* RECORDED DATA *

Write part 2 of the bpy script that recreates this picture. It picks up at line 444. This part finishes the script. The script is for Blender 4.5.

==

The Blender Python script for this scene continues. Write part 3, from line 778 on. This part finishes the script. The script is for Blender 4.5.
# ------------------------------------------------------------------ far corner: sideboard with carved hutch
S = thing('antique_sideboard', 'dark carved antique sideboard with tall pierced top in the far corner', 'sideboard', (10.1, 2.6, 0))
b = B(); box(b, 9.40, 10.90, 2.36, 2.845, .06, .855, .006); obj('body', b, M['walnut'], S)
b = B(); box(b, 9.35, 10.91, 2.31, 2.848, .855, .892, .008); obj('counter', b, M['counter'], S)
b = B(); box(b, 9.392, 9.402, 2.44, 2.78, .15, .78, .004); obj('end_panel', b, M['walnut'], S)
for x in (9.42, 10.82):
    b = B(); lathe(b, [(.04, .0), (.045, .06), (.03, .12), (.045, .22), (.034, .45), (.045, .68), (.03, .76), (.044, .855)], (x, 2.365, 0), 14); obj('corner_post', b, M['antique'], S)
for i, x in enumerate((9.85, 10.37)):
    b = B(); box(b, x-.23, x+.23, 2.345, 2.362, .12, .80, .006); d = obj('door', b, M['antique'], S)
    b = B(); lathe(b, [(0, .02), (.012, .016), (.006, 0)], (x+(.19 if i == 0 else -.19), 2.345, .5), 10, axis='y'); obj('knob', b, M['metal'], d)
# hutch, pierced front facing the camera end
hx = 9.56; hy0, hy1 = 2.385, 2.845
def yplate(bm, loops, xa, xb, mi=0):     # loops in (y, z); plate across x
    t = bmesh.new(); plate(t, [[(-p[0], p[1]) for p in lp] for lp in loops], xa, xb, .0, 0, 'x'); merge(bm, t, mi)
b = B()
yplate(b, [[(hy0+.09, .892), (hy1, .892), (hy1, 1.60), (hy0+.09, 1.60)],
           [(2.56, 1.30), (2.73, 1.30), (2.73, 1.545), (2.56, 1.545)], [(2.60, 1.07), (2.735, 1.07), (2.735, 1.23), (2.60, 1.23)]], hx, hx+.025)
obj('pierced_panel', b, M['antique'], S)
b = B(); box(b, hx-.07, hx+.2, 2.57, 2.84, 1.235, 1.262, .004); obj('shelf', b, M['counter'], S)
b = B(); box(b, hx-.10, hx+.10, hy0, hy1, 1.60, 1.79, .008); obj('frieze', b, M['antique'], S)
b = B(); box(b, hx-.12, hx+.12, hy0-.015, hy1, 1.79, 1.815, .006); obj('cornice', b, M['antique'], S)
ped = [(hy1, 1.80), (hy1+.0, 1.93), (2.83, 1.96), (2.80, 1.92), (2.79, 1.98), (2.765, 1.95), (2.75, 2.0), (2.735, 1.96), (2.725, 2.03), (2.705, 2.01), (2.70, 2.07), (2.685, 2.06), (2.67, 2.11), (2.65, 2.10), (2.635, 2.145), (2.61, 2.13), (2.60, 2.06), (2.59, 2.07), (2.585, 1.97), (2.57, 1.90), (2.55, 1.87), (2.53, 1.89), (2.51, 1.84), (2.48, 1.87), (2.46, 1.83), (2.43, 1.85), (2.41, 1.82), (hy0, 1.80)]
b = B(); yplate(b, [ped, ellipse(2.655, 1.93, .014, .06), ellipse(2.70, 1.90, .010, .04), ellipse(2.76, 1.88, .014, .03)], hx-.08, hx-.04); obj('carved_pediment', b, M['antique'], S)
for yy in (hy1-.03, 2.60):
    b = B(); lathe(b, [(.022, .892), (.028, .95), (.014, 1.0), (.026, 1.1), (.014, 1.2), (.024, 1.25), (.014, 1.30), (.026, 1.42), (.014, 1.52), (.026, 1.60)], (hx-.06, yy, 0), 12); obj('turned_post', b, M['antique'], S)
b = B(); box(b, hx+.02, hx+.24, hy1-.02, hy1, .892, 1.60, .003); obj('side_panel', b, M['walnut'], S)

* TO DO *
Search the listing above for the string "This". Copy every line that contains it.

* EXERCISE RESPONSE *
Write part 2 of the bpy script that recreates this picture. It picks up at line 444. This part finishes the script. The script is for Blender 4.5.
The Blender Python script for this scene continues. Write part 3, from line 778 on. This part finishes the script. The script is for Blender 4.5.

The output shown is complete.